4.23.2008

pundits have no sense

In watching the returns from the Pennsylvania primary last night, and in reading some of the news stories today, I'm a bit irritated by the response to Obama's "loss" in Pennsylvania. There's been a heavy focus on the fact that Obama spent a lot of money in Pennsylvania, but couldn't win it.

Clinton was always expected to win Pennsylvania. But a few weeks ago, Obama was down 20 points in Pennsylvania. Last night, the spread was only 10 points. That's a pretty large gain for only a few weeks.
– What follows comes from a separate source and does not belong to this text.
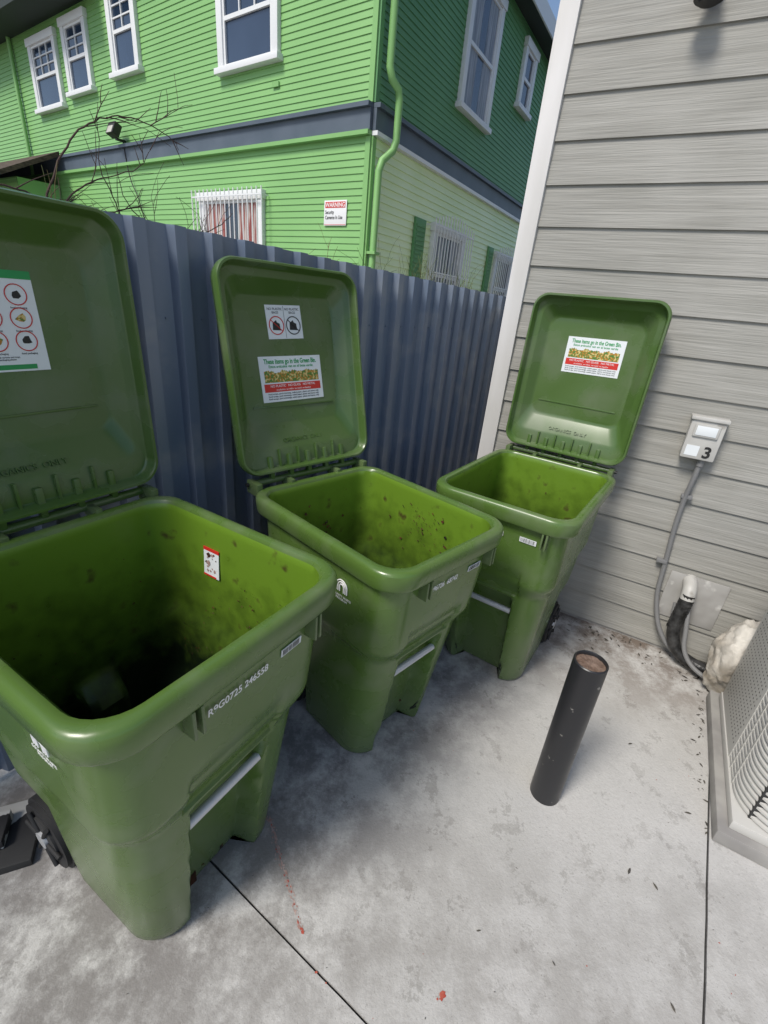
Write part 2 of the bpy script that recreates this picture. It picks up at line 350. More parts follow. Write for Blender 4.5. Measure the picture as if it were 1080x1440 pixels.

And the pundits keep making some sort of connection between who wins a state in the Democratic primaries, and who could win a state against McCain in the general election. As if the fact that Clinton won Pennsylvania means that Obama couldn't win that state in the general election. As if 95% of the Democrats who voted for Clinton wouldn't choose Obama over McCain.

These pundits claim that if their candidate were to lose the nomination, a large number of people would vote for McCain or else would just stay home. This seems absurd to me - this has been one of the largest primaries in history, and after that, I can't imaging that many people would sit out the general election. Even if some did, the numbers of people voting in the Democratic primaries, versus the Republican primaries, has been almost 2 to 1 - even before McCain cinched the nomination.

The argument that when either Clinton or Obama takes the nomination, the other's voters are going to sit out or vote REPUBLICAN is ludicrous.

1 comments:

David Grenier said...

What really irks me is that so many pundits and journalists (who's job it is to know better) keep claiming that Hillary won Texas. She didn't. She lost. It's a two part process. She won only the first part. He won the second part by a large enough margin to negate her win in the first, therefore winning overall.

Apparently in exit polls something like 90% of voters said they will not support the other candidate in the general election. I think those responses break down into three categories -

1. People (esp on the Clinton side) who don't really mean it but say it to try to scare the party into installing Clinton ("if the superdelegates don't install Clinton, McCain will win!!!!").

2. People who say it and think they mean it, just out of spite. ("I'll show those Obama people!!").

3. The small number of people like me who say it and mean it because they don't buy into the anti-McCain smearing points and actually think he would be a better President than Hillary Clinton.